Jakarta –
Anggota Komisi III DPR Fraksi PDIP Johan Budi mengaku khawatir soal penerapan restorative justice (RJ). Kekhawatirannya itu lantaran RJ kerap dianggap sebagai jalan damai dari suatu kasus.
Hal itu disampaikan Fadil saat Rapat Dengar Pendapat (RDP) Komisi III DPR bersama Jaksa Agung Muda Tindak Pidana Umum (Jampidum) Kejaksaan Agung RI, Fadil Zumhana. Rapat membahas kinerja dan realisasi anggaran Jampidum Kejagung RI tahun 2022.
“Mengenai restorative justice, saya beberapa kali sosialisasi Undang-Undang yang salah satunya berkaitan dengan RJ. Bahkan di dapil saya di Jawa Timur, saya mengajak juga Kajarinya untuk mensosialisasikan RJ itu seperti apa sih. Karena saya takutnya, Pak Fadil, RJ itu bisa dianggap jalan untuk damai, bahayanya gitu,” kata Johan Budi di ruang rapat Komisi III DPR RI, Kompleks Parlemen, Senayan, Jakarta, Rabu (14/6/2023).
Johan Budi mengaku sempat mendapat informasi kasus korupsi yang dikabarkan ingin diterapkan restorative justice. Meskipun, kata Johan, hal itu terkonfirmasi tidak betul setelah dirinya melakukan kroscek.
“Bahkan saya dapat info, yang akhirnya saya cek ternyata tidak benar, kasus-kasus korupsi itu juga mau di-RJ-kan, karena itu sosialisasi perlu,” ungkap Johan.

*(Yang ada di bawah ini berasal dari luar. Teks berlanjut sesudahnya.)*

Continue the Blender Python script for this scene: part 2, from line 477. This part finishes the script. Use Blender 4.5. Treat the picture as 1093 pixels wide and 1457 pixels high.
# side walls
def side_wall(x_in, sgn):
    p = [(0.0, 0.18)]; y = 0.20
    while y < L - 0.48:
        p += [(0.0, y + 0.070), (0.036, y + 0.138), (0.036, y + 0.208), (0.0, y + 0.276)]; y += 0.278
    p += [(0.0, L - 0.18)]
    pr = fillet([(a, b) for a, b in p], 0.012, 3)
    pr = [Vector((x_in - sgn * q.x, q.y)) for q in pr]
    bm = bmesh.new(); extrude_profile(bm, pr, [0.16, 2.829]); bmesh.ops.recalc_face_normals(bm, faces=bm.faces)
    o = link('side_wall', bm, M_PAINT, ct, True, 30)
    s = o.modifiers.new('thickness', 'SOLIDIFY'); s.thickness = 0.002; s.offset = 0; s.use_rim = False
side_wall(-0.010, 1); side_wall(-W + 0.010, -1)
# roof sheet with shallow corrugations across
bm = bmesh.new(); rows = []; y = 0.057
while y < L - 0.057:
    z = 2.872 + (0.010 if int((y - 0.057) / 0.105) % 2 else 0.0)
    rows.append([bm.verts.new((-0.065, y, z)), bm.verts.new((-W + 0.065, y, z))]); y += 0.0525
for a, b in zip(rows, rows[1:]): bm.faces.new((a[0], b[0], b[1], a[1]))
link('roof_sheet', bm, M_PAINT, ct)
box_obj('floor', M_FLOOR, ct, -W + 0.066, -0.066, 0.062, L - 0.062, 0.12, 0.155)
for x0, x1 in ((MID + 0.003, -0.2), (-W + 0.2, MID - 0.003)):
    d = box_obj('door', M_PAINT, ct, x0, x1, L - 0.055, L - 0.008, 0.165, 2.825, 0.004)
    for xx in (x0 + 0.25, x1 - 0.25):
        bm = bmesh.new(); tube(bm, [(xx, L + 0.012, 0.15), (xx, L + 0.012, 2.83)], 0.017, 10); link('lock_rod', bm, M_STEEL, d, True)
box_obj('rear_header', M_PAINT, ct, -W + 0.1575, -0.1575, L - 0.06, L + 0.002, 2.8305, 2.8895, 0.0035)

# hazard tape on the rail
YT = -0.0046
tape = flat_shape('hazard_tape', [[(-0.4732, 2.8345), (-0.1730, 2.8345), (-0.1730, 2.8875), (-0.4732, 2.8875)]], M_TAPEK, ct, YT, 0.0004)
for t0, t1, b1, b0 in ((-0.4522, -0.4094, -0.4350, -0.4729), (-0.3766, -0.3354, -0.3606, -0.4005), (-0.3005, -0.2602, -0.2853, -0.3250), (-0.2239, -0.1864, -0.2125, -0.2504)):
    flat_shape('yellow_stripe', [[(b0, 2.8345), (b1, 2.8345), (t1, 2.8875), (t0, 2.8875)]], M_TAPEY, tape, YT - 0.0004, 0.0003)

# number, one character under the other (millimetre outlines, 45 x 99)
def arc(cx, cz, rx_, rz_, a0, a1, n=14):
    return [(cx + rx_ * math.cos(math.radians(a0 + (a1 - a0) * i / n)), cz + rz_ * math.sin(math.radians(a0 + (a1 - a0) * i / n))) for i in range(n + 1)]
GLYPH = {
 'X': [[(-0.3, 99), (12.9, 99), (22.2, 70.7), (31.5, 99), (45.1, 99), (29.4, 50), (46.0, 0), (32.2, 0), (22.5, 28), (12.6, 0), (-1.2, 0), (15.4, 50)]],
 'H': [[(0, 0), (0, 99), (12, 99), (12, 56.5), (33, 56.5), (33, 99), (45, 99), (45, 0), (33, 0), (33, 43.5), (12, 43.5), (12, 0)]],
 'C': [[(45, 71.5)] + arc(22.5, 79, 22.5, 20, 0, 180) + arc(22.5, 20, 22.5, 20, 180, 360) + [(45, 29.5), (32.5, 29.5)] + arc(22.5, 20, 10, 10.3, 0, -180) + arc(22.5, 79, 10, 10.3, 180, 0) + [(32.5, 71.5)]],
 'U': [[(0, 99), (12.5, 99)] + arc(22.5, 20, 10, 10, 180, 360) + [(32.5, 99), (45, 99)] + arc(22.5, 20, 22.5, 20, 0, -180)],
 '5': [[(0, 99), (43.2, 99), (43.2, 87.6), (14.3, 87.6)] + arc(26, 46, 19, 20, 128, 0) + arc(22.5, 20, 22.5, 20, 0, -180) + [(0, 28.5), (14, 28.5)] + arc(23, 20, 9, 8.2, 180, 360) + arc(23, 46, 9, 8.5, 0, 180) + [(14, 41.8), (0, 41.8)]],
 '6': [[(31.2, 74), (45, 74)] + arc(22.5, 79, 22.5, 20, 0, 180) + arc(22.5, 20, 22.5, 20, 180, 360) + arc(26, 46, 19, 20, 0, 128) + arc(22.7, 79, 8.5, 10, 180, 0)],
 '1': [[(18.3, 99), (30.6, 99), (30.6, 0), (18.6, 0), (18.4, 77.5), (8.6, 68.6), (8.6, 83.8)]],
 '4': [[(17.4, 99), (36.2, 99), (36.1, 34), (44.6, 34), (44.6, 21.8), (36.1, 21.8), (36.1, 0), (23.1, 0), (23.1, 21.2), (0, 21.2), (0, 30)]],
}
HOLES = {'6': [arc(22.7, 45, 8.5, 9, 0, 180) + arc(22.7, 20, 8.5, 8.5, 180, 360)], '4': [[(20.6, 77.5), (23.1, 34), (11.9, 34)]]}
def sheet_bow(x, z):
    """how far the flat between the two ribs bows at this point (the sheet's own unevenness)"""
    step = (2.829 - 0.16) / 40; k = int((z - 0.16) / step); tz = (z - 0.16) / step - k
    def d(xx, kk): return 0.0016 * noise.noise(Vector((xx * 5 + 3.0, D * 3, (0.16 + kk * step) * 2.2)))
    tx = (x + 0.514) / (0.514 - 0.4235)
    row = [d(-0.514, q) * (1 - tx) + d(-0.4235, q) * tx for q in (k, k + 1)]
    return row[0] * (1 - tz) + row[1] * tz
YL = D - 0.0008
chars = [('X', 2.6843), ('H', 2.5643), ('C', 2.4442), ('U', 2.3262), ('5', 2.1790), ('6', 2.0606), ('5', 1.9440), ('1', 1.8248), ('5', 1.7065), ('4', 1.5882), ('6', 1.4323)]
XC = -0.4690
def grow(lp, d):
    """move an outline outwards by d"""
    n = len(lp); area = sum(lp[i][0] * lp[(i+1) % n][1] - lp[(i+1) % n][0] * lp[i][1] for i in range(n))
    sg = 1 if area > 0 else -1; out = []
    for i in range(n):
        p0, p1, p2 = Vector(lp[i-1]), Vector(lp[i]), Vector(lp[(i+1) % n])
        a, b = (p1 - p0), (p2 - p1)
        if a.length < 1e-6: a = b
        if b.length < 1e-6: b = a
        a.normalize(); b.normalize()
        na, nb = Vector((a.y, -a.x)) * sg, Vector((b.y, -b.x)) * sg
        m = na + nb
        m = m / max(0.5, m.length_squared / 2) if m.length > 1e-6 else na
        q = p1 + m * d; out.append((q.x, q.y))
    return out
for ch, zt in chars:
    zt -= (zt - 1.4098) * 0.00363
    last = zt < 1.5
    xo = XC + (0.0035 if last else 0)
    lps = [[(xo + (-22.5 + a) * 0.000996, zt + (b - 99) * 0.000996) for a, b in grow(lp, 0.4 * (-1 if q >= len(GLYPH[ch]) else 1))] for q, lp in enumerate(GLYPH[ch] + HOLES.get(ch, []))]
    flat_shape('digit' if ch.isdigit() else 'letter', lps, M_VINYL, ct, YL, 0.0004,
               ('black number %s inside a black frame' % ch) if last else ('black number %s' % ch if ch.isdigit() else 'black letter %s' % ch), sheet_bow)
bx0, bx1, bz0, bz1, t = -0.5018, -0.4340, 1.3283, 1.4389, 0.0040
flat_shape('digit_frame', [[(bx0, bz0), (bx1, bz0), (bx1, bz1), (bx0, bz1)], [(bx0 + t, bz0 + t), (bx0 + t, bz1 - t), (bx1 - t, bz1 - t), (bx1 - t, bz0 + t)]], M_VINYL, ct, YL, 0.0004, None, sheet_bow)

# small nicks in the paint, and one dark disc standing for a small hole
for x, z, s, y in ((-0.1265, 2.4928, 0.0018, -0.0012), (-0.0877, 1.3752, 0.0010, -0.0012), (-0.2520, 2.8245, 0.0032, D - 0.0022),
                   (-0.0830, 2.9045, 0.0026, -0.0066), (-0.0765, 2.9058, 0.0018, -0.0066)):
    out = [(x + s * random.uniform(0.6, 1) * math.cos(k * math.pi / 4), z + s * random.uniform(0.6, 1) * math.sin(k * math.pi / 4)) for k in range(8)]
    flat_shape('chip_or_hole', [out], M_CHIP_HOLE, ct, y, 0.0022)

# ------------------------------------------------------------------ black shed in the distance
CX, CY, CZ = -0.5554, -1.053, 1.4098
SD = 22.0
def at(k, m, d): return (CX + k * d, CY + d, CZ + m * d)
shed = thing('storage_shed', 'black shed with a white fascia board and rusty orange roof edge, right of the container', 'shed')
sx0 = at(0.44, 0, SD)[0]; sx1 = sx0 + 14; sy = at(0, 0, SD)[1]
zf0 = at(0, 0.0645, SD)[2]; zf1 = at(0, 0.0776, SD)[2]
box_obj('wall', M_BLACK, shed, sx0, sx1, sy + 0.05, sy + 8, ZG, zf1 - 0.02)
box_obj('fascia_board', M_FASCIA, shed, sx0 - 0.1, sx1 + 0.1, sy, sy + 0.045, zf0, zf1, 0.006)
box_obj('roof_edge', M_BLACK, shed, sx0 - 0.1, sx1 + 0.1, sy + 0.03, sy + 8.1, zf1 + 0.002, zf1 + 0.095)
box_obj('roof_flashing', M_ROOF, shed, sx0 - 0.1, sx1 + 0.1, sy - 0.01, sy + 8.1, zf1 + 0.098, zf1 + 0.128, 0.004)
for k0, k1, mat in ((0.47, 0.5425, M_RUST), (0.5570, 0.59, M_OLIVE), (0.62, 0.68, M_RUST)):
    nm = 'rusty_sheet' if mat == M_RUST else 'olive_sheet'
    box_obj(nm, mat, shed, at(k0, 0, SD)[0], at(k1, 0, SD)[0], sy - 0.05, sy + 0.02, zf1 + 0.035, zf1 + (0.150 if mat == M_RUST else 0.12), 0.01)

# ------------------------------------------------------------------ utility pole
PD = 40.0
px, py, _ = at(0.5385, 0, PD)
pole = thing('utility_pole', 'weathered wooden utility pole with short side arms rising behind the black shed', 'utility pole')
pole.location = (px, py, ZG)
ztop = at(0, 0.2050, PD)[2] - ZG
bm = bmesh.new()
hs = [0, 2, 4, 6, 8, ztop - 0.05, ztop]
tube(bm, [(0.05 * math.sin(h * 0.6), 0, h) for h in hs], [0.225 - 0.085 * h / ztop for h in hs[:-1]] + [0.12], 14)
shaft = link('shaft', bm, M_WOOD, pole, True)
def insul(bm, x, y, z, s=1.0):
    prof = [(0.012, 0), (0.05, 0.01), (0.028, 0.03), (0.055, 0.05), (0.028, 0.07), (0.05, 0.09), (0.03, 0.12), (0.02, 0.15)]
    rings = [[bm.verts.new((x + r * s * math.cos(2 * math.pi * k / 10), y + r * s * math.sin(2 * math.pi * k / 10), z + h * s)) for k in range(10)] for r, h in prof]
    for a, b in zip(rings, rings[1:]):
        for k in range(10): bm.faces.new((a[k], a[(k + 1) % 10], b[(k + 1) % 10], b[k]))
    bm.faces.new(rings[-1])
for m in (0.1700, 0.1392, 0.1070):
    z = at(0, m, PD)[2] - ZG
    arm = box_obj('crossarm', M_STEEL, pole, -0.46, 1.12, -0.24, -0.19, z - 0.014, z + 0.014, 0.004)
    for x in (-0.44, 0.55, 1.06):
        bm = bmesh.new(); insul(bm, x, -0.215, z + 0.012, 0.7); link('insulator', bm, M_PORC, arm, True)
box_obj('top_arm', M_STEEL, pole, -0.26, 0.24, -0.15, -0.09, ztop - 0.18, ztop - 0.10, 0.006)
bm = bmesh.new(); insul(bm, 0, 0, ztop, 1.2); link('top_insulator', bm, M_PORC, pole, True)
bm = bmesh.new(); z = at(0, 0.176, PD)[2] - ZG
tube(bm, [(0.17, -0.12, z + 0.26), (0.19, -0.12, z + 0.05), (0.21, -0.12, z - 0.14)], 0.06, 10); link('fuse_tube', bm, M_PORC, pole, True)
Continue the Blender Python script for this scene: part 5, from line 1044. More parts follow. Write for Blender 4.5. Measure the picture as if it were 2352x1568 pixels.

Johan mengajak agar para jaksa dapat melakukan sosialisasi terkait penerapan restorative justice sesuai dengan kategori yang diatur dalam Peraturan Jaksa Agung Nomor 15 Tahun 2020. Johan mewanti-wanti agar tak ada pihak yang melihat restorative justice sebagai sebuah jalan damai untuk semua perkara.
“Kemudian saya sebagian mengajak anak buah Pak Fadil untuk melakukan sosialiasi itu Pak dan siapa audiensnya? Banyak Pak ada yang kepala desa, juga mahasiswa, dan beberapa organisasi masyarakat,” tutur dia.
“Ini yang soal RJ tadi Pak sehingga jangan ada kesan RJ itu adalah jalan untuk damai terhadap satu perkara. Padahal perkara itu semestinya tidak masuk kategori RJ sesuai dengan Peraturan JA Nomor 15 Tahun 2020,” sambungnya.
Mendengar hal itu, Jampidum Fadil menepis anggapan restorative justice merupakan tempat bernegosiasi. Fadil menegaskan hal itu tidak pernah terjadi.
“Tentang ada kecurigaan ataupun pendapat sebagian bahwa RJ tempat hengki pengky atau tempat bernegosiasi. Itu kami tepis tidak pernah ada,” ungkap Fadil.
Fadil menuturkan, hingga saat ini pihaknya belum pernah menerima protes masyarakat terkait penyidikan kasus yang diberhentikan dengan restorative justice. Hal itu, kata Fadil, menunjukkan respons positif masyarakat.
“Sampai saat ini belum ada protes masyarakat ataupun praperadilan yang diajukan terhadap penghentian penuntutan berdasarkan keadilan restoratif. Itu menunjukkan sebetulnya ada respons positif dari masyarakat,” tuturnya.
Fadil menyampaikan bahwa pihaknya selalu mengontrol ribuan perkara. Untuk itu, Fadil menjamin keadilan restorative sudah sejalan dengan Peraturan Kejaksaan Agung Nomor 15 Tahun 2020.
“Dari beberapa sampai bulan Juni terakhir kemarin, sudah menyentuh 2.929 perkara yang tidak lepas dari kontrol Jampidum setiap hari sehingga kami Insyaallah bisa menjamin bahwa keadilan restorative justice itu telah berjalan sesuai dengan Perja 15/2020 dan tidak dapat reaksi dari masyarakat berupa celahan atau praperadilan,” kata dia.